California Girl Adjusting to Long Island

It’s cold out there for a sea lion. Especially, if you’re a California girl, trying to figure out the Long Island climate.

“She’s never been in this climate before and she needs to gradually adjust,” Candy Paparo, the director of animal training at the Long Island Aquarium said of the aquarium’s newest addition.

Nila, a California Sea Lion, does not go outside if it’s less than 32 degrees. Lucky her.

“Next year, hopefully, she’ll be out all winter long,” Paparo said.

The 18-month-old sea lion arrived at the Long Island Aquarium last July. She was found malnourished, dehydrated and emaciated at the Naval Base in Point Mugu, California in March of 2014. At the time of her rescue by the Channel Islands Marine & Wildlife Institute, Nila weighed only 18 pounds, a healthy pup of her age, 9 months at that time, should weigh about 40 to 50 pounds.

While, Nila recovered, the Channel Islands Marine & Wildlife Institute and the National Marine Fisheries Service determined that due to her timid temperament she wasn’t releasable back into the wild.

“She didn’t have good survival skills and they felt she would not successfully forage for food,” Paparo said.

The National Marine Fishers Service contacted Paparo to see if the Long Island Aquarium would take Nila in and after the aquarium agreed Paparo and another member of the Animal Training Team went to Santa Barbara to retrieve the little sea lion.

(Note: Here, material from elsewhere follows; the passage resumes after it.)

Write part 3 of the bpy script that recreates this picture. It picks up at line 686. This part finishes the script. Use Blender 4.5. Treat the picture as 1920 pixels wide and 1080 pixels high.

Nila flew Fed EX’s Animal Transport program nearly 3,000 miles to Long Island where she stayed behind the scenes adjusting to her new home and slowly being introduced to the aquarium’s resident sea lions, Java and Bunker. She went on exhibit in December but until the weather gets warmer she won’t be on exhibit every day or even for the whole day.

Despite her aversion to the Long Island climate she seems to be settling in.

“She’s doing really really well,” Paparo said.